BLBG: Treasury Yields Advance From 1-Year Low as U.S. Stocks Recover
By Cordell Eddings and Susanne Walker
May 21 (Bloomberg) -- Treasuries pared gains as U.S. stocks erased losses and rose on speculation the rout in higher- yielding assets has overshot the potential damage from Europe’s sovereign-debt crisis.
U.S. 10-year note yields earlier dropped to the lowest level in a year as Europe’s crisis spurred an exodus from riskier assets into the safest government securities. Treasuries were still headed for a weekly gain.
“We’ve had a massive flight to quality, and there is speculation that fears from the euro zone may be a bit overblown at the levels the market is currently reflecting,” said Guy Lebas, chief fixed-income strategist and economist at Janney Montgomery Scott LLC in Philadelphia. “We have moved very far very fast. The market is trading on technicals rather than fundamentals.”
The yield on the 10-year note fell 5 basis points, or 0.05 percentage point, to 3.17 percent at 10:16 a.m. in New York, according to BGCantor Market Data.

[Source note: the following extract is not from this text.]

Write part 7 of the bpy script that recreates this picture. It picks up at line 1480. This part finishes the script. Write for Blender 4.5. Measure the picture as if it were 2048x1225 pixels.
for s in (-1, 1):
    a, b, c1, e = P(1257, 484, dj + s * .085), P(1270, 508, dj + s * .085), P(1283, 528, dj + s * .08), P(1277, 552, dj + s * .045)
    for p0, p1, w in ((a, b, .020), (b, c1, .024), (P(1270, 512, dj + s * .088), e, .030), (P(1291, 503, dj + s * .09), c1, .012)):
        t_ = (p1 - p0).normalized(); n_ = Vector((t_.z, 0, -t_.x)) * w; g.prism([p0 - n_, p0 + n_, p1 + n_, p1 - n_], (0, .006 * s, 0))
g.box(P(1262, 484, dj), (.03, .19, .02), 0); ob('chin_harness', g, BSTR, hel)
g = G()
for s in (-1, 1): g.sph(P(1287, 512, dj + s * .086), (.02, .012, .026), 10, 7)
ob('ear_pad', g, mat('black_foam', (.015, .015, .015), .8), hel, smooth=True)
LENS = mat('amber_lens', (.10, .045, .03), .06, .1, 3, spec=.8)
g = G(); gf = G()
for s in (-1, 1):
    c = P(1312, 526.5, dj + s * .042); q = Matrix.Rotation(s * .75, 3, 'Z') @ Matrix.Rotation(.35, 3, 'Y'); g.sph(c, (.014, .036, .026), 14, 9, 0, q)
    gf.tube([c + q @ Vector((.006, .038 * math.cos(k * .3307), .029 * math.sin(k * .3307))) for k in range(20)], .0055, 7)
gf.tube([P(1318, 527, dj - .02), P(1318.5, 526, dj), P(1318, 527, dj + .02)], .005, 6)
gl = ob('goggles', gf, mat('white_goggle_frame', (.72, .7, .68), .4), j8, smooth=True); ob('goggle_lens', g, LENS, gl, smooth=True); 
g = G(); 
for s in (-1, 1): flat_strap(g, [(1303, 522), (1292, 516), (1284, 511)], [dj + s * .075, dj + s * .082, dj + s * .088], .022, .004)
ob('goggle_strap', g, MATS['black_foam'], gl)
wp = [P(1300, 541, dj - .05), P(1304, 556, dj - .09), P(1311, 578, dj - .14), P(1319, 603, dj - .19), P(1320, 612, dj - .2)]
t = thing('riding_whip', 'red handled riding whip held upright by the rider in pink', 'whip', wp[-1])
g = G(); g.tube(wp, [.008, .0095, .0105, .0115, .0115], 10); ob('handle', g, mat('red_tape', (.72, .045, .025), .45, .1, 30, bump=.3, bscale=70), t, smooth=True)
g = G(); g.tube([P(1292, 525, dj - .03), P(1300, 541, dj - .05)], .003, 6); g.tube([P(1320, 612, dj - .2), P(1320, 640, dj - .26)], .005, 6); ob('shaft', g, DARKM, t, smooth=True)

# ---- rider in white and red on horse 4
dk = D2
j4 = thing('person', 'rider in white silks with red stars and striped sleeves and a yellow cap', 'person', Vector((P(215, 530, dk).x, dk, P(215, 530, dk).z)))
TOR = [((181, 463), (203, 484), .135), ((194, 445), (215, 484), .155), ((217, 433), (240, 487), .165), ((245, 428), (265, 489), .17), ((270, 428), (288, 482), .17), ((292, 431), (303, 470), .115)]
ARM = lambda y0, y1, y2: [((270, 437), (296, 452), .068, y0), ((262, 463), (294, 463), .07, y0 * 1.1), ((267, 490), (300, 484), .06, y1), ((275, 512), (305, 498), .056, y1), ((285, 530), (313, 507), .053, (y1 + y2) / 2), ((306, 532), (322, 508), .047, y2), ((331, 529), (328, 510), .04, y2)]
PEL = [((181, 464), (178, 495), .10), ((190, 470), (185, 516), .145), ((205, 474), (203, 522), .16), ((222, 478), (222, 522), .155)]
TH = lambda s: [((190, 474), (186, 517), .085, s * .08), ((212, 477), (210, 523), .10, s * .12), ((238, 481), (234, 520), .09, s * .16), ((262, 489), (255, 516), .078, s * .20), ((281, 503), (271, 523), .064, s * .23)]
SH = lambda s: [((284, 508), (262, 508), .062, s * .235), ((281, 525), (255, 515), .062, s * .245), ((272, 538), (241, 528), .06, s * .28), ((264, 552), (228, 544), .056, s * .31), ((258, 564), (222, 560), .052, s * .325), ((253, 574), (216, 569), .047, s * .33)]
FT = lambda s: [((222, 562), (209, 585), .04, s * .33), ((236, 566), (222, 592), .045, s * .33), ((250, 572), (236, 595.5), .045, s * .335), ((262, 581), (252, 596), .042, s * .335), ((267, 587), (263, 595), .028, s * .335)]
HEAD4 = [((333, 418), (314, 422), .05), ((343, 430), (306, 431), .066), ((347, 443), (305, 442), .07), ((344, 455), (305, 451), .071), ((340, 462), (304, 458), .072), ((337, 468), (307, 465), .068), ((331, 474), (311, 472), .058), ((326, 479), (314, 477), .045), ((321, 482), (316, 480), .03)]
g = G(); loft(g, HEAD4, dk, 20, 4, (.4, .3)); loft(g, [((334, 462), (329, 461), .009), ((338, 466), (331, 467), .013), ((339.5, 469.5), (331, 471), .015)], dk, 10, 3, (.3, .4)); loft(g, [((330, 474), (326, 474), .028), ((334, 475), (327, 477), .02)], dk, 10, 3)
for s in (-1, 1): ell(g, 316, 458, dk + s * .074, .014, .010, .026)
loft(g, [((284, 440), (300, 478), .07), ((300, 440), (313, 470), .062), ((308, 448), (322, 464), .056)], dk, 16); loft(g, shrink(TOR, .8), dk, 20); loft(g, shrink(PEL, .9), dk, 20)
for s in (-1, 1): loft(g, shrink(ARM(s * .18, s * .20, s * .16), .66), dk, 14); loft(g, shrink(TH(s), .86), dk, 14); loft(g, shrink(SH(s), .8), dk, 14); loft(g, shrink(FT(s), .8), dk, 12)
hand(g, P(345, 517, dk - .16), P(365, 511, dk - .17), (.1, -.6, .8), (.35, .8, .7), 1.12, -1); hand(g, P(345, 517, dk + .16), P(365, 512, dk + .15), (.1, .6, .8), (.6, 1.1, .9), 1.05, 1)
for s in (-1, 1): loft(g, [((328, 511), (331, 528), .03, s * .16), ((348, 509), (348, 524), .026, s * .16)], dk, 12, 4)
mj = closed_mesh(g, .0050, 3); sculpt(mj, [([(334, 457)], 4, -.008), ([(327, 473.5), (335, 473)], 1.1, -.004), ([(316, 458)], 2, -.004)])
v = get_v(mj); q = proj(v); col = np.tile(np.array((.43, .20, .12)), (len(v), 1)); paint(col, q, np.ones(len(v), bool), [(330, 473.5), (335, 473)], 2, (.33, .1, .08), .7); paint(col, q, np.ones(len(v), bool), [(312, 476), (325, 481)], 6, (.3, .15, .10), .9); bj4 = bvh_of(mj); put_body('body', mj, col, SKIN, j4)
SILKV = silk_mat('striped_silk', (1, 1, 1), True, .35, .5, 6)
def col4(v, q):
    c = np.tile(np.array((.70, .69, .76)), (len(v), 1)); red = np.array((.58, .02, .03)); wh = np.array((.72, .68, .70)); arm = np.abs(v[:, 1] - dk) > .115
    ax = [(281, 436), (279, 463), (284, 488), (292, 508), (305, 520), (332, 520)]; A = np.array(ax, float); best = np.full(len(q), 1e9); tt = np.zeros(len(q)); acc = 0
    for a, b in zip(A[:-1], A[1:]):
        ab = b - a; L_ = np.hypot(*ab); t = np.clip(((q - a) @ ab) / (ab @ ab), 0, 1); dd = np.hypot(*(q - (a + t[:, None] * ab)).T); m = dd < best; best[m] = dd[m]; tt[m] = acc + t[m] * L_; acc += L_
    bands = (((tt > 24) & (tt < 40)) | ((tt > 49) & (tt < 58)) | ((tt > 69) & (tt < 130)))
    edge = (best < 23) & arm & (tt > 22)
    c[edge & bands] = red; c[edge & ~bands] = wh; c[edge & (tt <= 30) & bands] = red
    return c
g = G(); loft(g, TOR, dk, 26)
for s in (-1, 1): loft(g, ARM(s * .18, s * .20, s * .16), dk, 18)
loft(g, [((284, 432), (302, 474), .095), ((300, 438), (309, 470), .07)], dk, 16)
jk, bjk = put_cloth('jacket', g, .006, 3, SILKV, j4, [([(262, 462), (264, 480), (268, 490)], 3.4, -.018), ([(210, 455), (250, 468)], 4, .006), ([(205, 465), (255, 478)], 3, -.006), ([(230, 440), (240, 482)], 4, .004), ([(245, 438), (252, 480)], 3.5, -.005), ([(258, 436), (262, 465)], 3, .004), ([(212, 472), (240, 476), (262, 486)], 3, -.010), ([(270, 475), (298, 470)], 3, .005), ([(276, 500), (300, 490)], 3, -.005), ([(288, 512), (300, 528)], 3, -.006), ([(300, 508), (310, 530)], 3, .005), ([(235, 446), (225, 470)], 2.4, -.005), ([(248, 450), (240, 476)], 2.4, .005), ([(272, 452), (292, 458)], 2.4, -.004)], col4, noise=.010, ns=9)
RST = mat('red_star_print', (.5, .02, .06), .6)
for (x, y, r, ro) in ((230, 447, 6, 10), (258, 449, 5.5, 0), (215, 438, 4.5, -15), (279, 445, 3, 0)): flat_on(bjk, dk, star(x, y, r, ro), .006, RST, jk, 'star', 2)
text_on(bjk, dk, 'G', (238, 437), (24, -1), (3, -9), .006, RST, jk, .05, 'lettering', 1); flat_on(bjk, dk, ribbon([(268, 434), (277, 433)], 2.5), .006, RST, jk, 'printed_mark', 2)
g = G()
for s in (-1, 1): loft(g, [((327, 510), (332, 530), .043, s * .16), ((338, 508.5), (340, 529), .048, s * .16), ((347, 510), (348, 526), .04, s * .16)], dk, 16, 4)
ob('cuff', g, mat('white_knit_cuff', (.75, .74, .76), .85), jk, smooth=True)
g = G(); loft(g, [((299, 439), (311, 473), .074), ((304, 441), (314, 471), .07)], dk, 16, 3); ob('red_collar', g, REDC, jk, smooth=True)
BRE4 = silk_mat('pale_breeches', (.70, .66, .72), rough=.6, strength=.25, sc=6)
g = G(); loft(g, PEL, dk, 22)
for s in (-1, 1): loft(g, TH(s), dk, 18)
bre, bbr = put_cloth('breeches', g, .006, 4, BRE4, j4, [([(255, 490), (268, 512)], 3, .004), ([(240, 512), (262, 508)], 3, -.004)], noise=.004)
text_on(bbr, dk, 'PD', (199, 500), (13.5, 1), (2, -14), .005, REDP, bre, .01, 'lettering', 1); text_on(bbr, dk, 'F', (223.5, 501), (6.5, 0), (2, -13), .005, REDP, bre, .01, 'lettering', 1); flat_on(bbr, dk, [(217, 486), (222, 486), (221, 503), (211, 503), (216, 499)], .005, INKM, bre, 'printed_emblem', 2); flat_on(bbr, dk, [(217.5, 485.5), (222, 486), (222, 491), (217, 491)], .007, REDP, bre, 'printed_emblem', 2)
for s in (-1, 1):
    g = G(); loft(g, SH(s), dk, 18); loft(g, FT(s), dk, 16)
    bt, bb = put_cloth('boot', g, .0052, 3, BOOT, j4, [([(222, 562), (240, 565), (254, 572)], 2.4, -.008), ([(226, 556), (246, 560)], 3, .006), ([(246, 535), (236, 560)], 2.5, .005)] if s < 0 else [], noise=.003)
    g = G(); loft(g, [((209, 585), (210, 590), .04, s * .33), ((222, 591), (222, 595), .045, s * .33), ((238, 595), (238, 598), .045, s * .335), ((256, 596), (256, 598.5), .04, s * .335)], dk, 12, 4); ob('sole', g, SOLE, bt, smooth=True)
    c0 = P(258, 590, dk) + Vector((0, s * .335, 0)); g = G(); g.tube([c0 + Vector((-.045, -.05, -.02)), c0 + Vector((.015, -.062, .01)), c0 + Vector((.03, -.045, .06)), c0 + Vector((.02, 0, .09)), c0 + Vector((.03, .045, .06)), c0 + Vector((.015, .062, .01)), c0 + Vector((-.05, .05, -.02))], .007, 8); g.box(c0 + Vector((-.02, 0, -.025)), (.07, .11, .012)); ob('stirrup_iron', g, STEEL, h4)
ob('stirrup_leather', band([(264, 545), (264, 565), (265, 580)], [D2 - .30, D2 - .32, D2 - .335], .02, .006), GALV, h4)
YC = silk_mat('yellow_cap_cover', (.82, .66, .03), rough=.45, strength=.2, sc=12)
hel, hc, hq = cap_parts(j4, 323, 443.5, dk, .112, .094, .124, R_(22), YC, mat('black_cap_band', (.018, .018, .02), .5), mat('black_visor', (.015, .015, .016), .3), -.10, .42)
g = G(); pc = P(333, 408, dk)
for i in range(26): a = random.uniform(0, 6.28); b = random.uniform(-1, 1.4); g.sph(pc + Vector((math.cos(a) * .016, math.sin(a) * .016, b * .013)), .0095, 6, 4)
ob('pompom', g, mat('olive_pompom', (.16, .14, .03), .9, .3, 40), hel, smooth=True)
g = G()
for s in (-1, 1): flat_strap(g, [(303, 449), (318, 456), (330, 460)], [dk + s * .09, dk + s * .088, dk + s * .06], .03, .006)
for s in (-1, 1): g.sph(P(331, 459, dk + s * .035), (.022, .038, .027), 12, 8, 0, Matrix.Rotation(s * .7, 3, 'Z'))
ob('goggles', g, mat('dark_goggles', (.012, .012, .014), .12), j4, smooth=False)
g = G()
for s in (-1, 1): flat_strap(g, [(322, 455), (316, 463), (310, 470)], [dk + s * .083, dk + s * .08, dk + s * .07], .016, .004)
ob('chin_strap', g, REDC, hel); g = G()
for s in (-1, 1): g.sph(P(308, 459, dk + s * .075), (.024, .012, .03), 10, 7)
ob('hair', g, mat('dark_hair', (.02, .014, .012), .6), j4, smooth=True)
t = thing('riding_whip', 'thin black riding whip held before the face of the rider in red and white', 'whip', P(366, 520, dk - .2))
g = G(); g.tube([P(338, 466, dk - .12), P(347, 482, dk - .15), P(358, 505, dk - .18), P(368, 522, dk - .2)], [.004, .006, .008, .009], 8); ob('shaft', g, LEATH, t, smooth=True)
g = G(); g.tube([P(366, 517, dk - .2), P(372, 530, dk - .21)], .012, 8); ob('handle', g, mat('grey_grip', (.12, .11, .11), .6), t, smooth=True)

The 3.5 percent security maturing in May 2020 rose 13/32, or $4.06 per $1,000 face amount, to 102 25/32.
Ten-year yields, a benchmark for consumer and company borrowing costs, earlier dropped to as low as 3.10 percent, the least since May 18, 2009. The yield on the 30-year bond decreased 3 basis points to 4.06 percent after touching 3.98 percent, the lowest since October.
The Standard & Poor’s 500 Index gained 0.3 percent after falling as much as 1.5 percent.